Entre las opciones historiográficas de Voltaire • que lo acercan a nosotros están, entre otras, la utilización incipiente de la demografía, cuando critica los cálculos del jesuíta Petau acerca del crecimiento del pueblo de Israel en tiempos de Moisés basándose en los registros parroquiales de «nuestras mayores ciudades» (p. 120). La extrapolación estadística es una forma más sofisticada de la verosimilitud.

O el empleo de la crítica filológica para determinar que el alfabeto debía de ser fenicio, puesto que su nombre lo era (p. 166, n. 1), o que el mito de Adán y Eva debía de tener alguna relación con la antigua religión hindú, porque los Vedas hablan de un primer hombre llamado Adimo, y una primera mujer llamada Procriti, que significa «la vida», lo mismo que Eva «entre los fenicios y entre sus imitadores los hebreos» (p. 191), o en varios otros casos.
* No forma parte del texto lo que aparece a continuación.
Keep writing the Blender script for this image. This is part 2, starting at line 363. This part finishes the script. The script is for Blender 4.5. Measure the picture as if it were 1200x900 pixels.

O en el uso prudente del «casi» como moderador de afirmaciones absolutas: casi no hay en todo el texto un «todo» que no llegue escoltado por su «casi»; la duda, ahora, se ha puesto contra el dogma.

Y, fundamentalmente, lo ya apuntado: su avidez por desentrañar la historia de la formación de la cultura y de la creencia en las primeras sociedades, unida a su incredulidad, su espíritu crítico, su rechazo tajante de las verdades canonizadas.